5 Things to Know About Jesse Williams

PHOTO: Actor Jesse Williams accepts the Humanitarian Award during the 2016 BET Awards in Los Angeles, June 26, 2016. Danny Moloshok/Reuters
Actor Jesse Williams accepts the Humanitarian Award during the 2016 BET Awards in Los Angeles, June 26, 2016.

Jesse Williams lit up the BET audience and Twittersphere when he delivered an impassioned speech on civil rights, police brutality and white appropriation of black culture while receiving the Humanitarian Award during Sunday night's telecast of the BET Awards.

His nearly five-minute speech was the highlight of a night filled with tributes to Prince and Muhammad Ali, performances by Beyonce and Kendrick Lamar, and numerous political statements against Donald Trump. And it has brought the 34-year-old actor, best known for his role as Dr. Jackson Avery on "Grey’s Anatomy," a bigger spotlight than he had before.

If you're only acquainted with Williams from "Grey's Anatomy," here are five more things you might want to know:

1. He's Played a Big Role in the Black Lives Matter Movement

Williams earned the Humanitarian Award as a champion of civil rights. When he's not on the set of "Grey's," he uses the spotlight to raise issues of racial and social justice. He produced and starred in the documentary, "Stay Woke: The Black Lives Matter Movement," which premiered last month on BET. He's also one of the producers of The Question Bridge, a multimedia project for "black men of all ages and backgrounds to ask and respond to questions about life in America," according to its website.
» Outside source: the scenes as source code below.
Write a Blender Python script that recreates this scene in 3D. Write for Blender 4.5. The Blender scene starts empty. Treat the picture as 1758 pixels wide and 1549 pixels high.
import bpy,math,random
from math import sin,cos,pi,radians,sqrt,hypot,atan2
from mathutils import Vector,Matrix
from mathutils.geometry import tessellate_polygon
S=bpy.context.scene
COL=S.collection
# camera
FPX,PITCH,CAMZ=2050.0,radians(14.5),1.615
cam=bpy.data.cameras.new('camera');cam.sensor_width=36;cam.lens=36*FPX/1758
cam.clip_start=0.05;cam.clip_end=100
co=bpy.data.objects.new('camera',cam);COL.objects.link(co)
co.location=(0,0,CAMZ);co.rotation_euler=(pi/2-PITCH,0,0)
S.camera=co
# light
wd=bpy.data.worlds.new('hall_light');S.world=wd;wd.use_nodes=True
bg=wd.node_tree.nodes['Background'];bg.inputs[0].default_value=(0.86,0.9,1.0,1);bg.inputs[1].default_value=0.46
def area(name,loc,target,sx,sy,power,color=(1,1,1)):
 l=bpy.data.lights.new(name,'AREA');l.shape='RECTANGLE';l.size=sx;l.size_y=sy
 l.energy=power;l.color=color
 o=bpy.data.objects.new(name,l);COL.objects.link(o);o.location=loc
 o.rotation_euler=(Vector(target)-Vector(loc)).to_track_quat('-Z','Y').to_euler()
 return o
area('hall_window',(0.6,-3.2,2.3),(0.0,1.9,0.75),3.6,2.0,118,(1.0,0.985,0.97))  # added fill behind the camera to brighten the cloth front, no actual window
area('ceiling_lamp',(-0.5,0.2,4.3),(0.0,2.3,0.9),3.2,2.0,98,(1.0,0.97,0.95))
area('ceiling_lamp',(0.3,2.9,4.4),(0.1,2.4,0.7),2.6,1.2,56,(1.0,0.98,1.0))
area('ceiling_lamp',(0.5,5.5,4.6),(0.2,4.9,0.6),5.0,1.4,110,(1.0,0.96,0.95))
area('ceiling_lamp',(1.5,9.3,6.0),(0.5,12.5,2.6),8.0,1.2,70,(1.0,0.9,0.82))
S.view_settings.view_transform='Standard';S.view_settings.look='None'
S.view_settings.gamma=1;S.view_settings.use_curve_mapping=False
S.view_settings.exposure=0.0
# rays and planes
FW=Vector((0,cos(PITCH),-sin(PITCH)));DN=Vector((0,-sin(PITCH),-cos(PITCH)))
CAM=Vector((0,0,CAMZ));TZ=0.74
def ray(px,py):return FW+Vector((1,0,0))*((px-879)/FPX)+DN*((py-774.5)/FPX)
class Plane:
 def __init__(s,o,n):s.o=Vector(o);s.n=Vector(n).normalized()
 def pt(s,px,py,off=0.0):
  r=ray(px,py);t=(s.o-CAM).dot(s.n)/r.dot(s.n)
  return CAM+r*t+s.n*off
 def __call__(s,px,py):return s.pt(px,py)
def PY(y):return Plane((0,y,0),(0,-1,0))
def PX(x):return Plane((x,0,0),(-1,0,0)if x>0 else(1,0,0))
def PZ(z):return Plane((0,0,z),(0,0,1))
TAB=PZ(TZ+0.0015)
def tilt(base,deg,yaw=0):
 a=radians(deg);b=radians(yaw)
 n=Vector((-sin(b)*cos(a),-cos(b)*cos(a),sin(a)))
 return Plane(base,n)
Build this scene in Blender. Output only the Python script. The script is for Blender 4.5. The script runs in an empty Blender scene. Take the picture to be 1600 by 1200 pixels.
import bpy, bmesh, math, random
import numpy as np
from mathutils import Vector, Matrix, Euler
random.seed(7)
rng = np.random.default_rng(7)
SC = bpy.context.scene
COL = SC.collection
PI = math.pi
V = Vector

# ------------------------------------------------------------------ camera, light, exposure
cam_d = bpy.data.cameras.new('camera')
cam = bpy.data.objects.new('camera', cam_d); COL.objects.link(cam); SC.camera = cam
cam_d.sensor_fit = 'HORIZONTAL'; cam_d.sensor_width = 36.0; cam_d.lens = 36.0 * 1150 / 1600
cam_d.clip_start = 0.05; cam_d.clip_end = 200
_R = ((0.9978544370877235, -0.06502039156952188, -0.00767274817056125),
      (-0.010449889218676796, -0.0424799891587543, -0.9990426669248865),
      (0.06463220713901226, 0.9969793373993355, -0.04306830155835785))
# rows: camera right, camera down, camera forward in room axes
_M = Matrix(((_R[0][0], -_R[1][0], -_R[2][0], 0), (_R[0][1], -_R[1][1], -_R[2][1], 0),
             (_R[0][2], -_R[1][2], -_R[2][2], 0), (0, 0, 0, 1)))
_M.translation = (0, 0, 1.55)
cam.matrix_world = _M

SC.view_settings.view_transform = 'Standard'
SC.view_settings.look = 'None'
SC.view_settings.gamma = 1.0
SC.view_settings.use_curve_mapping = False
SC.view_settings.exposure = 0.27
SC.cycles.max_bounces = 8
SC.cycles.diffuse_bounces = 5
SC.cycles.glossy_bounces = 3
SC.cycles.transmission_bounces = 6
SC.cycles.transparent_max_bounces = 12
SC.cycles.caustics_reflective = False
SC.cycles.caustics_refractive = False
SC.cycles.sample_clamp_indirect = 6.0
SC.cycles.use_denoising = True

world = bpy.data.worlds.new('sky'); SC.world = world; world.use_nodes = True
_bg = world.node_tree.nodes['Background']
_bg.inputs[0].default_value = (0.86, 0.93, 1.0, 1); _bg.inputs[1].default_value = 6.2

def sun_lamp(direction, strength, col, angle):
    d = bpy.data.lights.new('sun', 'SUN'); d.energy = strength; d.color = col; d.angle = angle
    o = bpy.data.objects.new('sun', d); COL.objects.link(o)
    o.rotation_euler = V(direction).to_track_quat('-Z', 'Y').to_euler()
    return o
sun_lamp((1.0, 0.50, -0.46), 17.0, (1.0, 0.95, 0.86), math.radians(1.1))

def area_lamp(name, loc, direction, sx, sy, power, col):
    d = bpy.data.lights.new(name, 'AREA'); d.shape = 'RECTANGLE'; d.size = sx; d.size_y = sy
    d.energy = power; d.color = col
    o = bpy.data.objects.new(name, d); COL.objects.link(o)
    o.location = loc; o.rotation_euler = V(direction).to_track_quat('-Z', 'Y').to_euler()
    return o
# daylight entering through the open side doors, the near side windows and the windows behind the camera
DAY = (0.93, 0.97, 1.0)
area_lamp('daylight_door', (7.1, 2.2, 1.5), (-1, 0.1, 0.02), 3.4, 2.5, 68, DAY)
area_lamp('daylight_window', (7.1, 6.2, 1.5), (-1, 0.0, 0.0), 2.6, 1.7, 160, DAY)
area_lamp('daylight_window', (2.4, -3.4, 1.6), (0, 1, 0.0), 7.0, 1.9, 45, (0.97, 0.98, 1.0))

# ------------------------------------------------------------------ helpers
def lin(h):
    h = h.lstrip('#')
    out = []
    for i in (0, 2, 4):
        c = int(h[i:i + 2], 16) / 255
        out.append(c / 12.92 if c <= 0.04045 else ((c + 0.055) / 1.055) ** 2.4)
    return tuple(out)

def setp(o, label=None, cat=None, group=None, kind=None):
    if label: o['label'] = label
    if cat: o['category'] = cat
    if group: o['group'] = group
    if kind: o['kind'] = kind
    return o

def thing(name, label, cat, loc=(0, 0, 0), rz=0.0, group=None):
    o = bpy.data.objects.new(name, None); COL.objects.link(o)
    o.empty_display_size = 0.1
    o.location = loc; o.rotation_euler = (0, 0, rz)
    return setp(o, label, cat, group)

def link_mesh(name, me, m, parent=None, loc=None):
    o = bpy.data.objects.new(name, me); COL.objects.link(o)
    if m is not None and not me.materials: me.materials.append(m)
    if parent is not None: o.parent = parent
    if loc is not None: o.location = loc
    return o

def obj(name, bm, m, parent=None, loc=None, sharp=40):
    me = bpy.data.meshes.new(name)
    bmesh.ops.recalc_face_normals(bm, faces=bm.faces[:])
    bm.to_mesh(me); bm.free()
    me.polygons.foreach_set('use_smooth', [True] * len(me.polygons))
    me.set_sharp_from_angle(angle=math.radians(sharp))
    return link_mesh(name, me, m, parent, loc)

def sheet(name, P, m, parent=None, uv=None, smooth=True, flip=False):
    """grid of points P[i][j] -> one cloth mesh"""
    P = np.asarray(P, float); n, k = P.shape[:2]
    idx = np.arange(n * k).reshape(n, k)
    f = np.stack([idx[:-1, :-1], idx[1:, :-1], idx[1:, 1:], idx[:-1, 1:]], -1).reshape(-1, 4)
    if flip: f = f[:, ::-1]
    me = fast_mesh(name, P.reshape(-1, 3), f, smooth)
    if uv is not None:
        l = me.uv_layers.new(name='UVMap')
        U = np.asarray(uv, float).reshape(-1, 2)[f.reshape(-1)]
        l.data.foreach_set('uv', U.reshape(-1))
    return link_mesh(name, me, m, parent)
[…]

He also serves on the board of directors of the Advancement Project, a multiracial civil rights organization, and works with Sankofa, an organization dedicated to ending racial injustice.

2. He Knows His History

After graduating from Temple University with a double major in African American Studies and Film and Media Arts, Williams followed his parents' footsteps and taught high school English, American Studies and African Studies in the Philadelphia public school system for six years. "I've always been obsessed with history and taught history," he told Essence magazine in February 2015.

3. Making the Switch to Acting

Instead of telling stories from history, Williams decided he wanted to be part of the storytelling process. So in 2005, he started studying acting and the following year earned his first role in an episode of "Law & Order." In 2008, he made his film debut in "The Sisterhood of the Traveling Pants 2" and the year after that was cast in "Grey's Anatomy."

"I thought there are ways that we could tell stories that could have a lot of value in communities that are constantly being told that they've come from nothing," he told Essence last year. "I decided to participate in the storytelling process and learned that you can actually do a lot of good on camera, by really giving voice to characters and story lines."

4. He's Biracial

At the start of his speech, Williams thanked his parents, Johanna Chase, a professional potter, and Reginald Williams. His mother is Swedish, while his father is African American, with some Seminole, originally from Georgia. Both worked in the public school system and were in the audience Sunday night.

Being biracial has given the blue-eyed star access to both sides of the race spectrum. He told The Guardian last October, "I have access to rooms and information. I am white and I am also black. I am invisible man in a lot of these scenarios,” Williams said, referring to the Ralph Ellison classic. “I know how white people talk about black people. I know how black people talk about white folks. I know I am there and everyone speaks honestly around me."

5. He's Married

During his speech, Williams also thanked his "amazing wife for changing my life." The actor and activist met wife Aryn Drake-Lee when he was a teacher and told USA Today in 2010 that "she’s been with me through all different facets of my career." Drake-Lee is a real estate broker who started her career while attending Barnard College in New York City and currently works for the luxury real estate firm Brown Harris Stevens. Williams appreciates his wife's independence, telling Essence last year, "I don't gain strength from the weakness of others. I need to be able to learn from my partner. That's what keeps us alive. We have mutual respect for each other and we can help each other where we need it."

The couple are also parents to two children, Sadie, born in December 2013, and Maceo, born last August.